* begin *

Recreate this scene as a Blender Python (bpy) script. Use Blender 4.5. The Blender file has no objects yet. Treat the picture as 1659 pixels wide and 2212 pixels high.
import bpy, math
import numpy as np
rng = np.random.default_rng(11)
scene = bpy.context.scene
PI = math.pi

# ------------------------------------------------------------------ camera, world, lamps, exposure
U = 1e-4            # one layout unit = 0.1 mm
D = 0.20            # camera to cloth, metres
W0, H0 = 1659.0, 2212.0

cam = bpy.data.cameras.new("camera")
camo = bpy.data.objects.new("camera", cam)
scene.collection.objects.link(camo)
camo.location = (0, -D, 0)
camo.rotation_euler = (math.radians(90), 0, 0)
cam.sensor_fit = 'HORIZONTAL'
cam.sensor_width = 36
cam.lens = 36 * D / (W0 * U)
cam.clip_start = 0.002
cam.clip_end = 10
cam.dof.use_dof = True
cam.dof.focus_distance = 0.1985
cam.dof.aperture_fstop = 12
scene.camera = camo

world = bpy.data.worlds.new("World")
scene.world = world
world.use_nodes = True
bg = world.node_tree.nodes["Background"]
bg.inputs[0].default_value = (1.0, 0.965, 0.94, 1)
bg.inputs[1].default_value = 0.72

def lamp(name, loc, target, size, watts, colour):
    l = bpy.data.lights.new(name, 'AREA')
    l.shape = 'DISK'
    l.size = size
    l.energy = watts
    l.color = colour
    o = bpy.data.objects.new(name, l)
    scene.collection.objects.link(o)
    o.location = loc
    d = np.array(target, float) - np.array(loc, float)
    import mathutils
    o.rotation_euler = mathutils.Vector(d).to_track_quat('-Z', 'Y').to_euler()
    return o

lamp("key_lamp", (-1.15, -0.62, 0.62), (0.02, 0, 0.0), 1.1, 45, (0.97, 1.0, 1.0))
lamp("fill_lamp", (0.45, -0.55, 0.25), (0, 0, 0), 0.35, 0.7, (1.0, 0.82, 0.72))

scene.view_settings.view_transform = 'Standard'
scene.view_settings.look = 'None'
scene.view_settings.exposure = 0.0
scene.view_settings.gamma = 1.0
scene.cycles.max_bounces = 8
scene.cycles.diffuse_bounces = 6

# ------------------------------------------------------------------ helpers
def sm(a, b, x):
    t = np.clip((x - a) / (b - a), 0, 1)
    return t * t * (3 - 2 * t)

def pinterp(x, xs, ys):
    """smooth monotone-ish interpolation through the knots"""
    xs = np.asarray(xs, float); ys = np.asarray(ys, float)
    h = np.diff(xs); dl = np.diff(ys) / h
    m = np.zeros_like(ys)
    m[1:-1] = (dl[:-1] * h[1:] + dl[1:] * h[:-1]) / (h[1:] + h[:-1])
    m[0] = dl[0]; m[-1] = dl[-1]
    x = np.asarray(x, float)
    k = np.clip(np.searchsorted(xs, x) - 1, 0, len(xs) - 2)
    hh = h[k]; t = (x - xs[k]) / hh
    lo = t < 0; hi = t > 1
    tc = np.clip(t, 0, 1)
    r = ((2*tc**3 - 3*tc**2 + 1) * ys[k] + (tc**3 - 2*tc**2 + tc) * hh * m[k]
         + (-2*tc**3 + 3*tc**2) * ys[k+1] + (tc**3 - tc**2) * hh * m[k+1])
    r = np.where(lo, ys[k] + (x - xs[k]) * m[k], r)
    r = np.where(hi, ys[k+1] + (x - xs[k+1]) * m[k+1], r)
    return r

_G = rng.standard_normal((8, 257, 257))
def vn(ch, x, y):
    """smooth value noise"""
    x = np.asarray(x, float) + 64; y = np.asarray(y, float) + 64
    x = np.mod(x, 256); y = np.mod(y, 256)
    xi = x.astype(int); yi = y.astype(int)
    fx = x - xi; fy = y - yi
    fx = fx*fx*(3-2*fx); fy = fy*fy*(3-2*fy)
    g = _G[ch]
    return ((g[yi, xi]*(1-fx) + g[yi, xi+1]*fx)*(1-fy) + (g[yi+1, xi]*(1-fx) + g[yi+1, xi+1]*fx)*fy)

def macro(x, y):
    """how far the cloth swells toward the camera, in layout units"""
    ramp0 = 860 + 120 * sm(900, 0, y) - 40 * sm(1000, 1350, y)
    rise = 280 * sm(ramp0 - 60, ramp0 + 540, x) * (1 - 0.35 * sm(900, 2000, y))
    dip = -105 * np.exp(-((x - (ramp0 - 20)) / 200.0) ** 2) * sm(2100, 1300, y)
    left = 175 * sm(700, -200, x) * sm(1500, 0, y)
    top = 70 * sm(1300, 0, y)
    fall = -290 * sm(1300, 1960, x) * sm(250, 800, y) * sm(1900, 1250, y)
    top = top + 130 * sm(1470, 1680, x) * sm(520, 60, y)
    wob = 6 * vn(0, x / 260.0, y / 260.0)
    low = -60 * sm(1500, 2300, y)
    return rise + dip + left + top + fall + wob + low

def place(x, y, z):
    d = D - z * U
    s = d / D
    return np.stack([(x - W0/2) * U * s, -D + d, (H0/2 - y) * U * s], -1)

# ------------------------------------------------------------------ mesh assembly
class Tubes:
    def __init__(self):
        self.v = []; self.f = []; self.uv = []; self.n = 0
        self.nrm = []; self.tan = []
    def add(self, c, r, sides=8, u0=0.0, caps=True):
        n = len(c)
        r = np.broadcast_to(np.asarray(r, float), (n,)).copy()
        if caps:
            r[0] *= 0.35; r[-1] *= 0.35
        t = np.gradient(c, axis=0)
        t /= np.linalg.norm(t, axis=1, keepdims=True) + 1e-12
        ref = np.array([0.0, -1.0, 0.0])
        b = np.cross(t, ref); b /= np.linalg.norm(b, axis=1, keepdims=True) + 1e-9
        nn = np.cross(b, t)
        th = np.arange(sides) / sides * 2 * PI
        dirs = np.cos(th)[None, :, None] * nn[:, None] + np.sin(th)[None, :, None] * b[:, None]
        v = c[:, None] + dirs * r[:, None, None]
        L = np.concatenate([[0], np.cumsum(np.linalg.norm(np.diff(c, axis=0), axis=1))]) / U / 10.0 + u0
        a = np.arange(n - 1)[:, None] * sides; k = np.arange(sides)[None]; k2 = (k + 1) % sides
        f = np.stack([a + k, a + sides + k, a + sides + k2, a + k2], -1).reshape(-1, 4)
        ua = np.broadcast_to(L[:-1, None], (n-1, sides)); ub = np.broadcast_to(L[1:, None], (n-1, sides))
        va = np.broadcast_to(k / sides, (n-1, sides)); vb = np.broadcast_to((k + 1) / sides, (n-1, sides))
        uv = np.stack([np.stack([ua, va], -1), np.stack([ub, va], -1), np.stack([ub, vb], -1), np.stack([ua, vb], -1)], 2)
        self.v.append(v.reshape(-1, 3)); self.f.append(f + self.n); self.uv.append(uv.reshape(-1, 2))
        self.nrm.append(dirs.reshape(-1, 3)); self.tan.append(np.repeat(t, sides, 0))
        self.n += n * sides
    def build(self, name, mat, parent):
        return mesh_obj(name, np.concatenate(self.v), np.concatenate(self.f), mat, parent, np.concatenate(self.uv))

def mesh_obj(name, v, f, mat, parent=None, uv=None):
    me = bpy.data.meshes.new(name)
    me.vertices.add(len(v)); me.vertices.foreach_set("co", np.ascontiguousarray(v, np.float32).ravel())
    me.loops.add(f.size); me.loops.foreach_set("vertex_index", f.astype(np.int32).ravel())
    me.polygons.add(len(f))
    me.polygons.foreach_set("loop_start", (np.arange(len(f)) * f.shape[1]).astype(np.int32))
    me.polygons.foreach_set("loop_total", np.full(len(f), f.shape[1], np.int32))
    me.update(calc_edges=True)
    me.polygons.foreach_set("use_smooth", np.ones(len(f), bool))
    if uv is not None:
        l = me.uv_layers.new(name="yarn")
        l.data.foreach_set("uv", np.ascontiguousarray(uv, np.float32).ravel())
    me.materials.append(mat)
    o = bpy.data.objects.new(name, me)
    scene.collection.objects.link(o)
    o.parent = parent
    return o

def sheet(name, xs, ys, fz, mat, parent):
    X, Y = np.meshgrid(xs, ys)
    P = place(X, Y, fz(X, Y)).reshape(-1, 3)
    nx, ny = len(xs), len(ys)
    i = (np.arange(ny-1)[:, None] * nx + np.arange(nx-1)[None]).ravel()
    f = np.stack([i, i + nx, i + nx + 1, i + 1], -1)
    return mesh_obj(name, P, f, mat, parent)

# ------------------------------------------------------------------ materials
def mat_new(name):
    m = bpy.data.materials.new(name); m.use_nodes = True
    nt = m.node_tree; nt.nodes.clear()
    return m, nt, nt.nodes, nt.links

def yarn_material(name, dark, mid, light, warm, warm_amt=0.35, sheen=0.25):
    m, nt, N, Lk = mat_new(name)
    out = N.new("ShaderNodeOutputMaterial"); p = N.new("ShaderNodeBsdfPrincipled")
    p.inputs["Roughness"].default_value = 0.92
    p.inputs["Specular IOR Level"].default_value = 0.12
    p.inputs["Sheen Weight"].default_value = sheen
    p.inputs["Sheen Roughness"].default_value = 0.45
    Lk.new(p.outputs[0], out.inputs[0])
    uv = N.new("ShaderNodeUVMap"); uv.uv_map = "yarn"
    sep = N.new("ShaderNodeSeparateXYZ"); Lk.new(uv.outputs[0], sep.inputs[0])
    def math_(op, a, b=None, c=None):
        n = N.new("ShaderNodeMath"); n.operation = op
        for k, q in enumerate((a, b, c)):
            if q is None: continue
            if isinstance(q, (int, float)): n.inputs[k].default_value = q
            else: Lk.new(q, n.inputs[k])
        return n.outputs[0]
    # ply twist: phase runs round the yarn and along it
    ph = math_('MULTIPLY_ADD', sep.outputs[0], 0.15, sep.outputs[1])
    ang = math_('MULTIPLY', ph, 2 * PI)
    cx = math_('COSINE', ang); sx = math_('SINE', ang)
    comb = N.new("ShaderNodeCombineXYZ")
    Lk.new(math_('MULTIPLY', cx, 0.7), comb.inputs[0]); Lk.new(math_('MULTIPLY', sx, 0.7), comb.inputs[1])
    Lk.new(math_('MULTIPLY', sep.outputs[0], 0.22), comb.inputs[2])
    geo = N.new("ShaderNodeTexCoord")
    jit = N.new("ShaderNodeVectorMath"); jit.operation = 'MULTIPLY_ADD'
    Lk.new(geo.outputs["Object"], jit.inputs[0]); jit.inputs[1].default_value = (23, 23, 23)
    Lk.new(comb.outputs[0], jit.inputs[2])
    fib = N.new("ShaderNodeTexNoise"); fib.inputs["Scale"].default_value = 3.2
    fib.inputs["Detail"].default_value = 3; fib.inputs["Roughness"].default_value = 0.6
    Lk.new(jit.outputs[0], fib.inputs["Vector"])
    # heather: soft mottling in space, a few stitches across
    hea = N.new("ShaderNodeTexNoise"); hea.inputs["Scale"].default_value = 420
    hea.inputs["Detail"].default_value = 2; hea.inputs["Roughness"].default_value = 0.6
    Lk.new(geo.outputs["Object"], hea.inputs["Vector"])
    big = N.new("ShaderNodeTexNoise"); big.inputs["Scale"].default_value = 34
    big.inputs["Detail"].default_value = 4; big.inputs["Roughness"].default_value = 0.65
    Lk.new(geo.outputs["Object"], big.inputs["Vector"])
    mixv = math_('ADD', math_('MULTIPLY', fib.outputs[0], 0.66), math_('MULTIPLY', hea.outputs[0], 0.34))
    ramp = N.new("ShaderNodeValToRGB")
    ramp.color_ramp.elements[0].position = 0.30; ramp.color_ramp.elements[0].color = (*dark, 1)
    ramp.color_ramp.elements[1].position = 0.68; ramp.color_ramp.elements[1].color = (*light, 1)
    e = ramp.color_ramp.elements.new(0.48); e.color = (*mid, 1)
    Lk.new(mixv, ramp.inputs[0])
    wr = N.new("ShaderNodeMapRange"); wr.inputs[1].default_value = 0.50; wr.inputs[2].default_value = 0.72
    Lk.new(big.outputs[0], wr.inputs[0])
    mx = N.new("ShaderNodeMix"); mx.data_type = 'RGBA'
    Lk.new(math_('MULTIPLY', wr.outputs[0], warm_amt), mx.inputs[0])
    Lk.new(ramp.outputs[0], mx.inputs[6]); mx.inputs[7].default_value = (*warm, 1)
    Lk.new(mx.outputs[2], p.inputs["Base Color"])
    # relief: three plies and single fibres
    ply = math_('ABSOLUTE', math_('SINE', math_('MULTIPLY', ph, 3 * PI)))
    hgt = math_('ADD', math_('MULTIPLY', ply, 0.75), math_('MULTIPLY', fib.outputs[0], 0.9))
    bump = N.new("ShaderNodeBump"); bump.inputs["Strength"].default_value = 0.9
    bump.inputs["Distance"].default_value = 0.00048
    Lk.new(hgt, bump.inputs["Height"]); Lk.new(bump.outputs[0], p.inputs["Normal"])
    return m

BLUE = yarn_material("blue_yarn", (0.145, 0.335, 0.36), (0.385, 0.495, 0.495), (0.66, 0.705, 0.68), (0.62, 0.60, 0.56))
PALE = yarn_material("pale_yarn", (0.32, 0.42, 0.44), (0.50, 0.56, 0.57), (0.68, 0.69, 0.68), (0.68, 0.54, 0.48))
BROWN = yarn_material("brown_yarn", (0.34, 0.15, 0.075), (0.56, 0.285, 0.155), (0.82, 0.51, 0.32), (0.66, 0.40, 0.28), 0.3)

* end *

■ SET PROBLEM: Pull out every line in the material above where "objects" occurs.

■ ANSWER FOR THE TASK:
Recreate this scene as a Blender Python (bpy) script. Use Blender 4.5. The Blender file has no objects yet. Treat the picture as 1659 pixels wide and 2212 pixels high.
camo = bpy.data.objects.new("camera", cam)
scene.collection.objects.link(camo)
    o = bpy.data.objects.new(name, l)
    scene.collection.objects.link(o)
    o = bpy.data.objects.new(name, me)
    scene.collection.objects.link(o)